If the multiverse has always existed then the multiverse has existed for an infinite length of time - unless it's timeless. It's probably not timeless, because then why would an inanimate timeless object be 'set up' to create a temporal universe (a radically different type of thing)? That wouldn't make sense.
This makes the multiverse an infinite by successive addition. So then the multiverse is like someone who started doing 1 + 1 + 1 +1 and so on forever an infinite time ago, and has now reached infinity. This is a bit of a counter-intuitive idea; it may make sense, but it is different from what applies to God (see below).

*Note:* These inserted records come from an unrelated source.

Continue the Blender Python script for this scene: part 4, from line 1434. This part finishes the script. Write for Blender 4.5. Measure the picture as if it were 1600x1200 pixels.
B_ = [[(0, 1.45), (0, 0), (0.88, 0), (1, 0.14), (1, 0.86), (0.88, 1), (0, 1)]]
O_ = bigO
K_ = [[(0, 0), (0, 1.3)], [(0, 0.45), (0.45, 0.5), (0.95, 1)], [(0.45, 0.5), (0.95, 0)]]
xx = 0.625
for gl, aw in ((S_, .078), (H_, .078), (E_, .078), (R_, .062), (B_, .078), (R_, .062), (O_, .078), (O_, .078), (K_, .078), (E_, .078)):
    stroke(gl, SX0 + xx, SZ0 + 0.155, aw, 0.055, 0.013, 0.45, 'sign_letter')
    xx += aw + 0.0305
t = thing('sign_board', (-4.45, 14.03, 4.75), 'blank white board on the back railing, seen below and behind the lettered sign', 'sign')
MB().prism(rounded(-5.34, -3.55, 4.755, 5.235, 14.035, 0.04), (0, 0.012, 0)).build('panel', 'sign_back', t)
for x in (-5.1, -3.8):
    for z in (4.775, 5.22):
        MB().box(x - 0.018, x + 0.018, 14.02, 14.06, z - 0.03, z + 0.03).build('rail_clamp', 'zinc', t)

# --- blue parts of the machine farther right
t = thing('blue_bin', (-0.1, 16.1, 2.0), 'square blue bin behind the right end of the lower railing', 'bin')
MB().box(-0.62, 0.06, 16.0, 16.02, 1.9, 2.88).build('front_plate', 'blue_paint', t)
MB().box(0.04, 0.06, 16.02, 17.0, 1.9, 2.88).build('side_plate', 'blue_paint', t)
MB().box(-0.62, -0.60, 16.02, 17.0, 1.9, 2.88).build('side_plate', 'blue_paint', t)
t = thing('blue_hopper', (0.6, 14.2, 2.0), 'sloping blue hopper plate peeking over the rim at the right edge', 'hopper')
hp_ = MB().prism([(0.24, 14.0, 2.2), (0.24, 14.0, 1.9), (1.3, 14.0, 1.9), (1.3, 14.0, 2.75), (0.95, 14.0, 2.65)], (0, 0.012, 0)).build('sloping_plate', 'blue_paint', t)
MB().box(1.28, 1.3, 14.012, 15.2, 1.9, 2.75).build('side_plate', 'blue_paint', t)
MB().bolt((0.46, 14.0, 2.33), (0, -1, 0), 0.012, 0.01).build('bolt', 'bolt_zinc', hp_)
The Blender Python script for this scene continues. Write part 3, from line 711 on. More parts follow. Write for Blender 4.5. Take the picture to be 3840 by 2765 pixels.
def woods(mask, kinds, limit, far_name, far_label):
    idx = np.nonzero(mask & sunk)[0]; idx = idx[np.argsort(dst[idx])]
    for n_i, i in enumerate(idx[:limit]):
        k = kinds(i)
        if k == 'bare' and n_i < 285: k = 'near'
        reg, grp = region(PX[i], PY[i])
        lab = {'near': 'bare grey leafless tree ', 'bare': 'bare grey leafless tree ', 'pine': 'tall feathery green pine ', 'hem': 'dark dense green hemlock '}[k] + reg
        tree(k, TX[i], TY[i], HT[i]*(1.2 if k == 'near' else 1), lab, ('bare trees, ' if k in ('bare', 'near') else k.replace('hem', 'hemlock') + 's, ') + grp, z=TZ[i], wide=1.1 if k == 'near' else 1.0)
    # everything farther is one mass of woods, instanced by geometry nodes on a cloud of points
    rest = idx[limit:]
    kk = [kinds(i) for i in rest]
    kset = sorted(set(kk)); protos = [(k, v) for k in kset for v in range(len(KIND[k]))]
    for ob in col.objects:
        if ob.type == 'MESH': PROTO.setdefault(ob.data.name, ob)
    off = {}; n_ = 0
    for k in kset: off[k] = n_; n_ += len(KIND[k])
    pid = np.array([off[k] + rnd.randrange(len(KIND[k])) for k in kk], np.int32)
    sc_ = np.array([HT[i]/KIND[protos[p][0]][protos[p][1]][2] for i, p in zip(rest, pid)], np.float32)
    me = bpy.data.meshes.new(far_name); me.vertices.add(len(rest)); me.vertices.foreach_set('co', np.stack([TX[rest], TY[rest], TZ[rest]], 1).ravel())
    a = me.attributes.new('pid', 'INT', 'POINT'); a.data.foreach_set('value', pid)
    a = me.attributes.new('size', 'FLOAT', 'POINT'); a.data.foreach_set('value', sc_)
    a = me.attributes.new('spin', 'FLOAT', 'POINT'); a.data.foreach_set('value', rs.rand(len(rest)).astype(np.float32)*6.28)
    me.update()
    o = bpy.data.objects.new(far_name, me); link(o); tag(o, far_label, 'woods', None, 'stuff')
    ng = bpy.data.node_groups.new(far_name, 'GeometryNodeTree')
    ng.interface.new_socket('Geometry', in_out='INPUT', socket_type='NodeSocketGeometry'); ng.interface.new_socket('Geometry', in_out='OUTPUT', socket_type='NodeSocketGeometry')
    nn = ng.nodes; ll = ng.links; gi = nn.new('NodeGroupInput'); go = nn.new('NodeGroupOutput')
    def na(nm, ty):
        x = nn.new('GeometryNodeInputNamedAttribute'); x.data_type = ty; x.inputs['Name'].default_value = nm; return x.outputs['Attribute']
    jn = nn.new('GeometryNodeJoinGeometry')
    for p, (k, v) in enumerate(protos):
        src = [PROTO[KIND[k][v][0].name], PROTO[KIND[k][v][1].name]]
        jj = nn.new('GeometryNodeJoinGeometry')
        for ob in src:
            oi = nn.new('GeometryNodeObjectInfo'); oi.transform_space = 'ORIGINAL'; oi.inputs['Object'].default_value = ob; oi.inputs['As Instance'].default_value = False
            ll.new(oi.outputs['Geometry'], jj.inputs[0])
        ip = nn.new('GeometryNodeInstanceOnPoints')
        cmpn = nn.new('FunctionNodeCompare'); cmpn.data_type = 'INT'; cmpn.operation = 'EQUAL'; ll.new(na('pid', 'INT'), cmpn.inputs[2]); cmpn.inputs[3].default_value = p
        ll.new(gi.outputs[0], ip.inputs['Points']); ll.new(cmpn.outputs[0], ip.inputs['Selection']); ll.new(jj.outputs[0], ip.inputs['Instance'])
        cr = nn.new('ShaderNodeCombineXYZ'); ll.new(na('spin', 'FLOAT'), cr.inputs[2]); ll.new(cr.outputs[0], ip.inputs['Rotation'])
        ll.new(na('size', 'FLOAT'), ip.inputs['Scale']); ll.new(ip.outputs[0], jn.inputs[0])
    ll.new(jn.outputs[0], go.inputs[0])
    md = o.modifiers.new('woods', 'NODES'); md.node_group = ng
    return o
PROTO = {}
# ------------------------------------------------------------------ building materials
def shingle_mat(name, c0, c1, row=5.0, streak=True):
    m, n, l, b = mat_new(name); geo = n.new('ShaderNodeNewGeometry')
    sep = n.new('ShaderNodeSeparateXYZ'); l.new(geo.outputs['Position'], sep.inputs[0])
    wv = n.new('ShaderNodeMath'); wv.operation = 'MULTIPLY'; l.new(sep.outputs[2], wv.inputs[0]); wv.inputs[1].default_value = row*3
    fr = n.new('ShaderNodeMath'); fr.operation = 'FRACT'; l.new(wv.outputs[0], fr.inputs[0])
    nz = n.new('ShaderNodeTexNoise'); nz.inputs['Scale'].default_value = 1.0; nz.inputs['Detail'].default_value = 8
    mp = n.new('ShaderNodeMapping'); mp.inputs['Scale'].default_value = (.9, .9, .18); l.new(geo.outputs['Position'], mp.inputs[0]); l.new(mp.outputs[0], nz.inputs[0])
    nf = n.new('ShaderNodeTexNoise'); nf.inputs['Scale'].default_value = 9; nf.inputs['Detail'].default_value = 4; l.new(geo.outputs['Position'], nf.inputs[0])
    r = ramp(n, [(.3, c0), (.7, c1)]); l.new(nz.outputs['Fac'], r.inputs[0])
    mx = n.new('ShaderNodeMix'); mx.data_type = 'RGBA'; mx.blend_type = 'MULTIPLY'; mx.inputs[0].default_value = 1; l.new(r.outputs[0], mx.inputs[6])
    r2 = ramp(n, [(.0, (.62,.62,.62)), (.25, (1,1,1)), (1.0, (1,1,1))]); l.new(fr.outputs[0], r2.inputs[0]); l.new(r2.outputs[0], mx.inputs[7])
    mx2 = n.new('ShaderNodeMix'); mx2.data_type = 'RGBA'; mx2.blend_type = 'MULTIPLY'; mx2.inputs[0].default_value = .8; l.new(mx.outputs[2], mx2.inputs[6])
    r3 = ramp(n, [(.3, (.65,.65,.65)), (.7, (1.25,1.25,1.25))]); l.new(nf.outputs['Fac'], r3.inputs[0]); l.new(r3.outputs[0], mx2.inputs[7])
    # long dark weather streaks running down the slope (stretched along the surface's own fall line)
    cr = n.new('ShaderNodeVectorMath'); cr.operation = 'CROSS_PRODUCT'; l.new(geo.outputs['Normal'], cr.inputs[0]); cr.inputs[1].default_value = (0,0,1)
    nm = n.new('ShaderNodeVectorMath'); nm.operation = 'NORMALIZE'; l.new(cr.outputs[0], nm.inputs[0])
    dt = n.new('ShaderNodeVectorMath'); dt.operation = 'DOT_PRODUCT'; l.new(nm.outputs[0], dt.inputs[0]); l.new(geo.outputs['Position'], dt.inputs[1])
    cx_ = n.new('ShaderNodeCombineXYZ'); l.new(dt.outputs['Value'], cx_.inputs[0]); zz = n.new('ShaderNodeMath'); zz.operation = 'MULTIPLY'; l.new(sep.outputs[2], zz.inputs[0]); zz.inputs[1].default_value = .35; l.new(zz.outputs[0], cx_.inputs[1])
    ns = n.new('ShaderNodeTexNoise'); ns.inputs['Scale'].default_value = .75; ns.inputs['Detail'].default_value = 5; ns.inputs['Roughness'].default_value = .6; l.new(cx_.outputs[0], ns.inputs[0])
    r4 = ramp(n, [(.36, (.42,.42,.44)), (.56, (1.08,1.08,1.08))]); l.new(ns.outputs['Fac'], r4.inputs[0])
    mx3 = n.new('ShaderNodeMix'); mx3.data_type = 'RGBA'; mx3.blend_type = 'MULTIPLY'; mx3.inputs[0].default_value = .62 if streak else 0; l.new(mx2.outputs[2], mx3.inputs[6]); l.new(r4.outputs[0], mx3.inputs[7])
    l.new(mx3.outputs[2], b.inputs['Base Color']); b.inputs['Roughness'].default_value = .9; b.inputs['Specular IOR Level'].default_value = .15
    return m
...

God would be an infinite by nature rather than successive addition. What this means is that unlike the multiverse, God wouldn't be an infinite composed of infinitely many parts. God would, instead, encompass a kind of reality that encompasses everything in a way that doesn't contain within itself parts/distinctions/discrete objects. This would, by definition, be infinite. But
not like the multiverse infinite of successive addition.
So, assuming that this distinction between an uncaused God and an uncaused multiverse makes sense, you do have a basis for saying that they could be quite different.
I personally don't think that the multiverse infinite (by successive addition) makes sense, essentially because you just can't count up to infinity, it seems to me. A qualitative infinite makes more sense. So maybe you can rule out an infinite multiverse for that reason.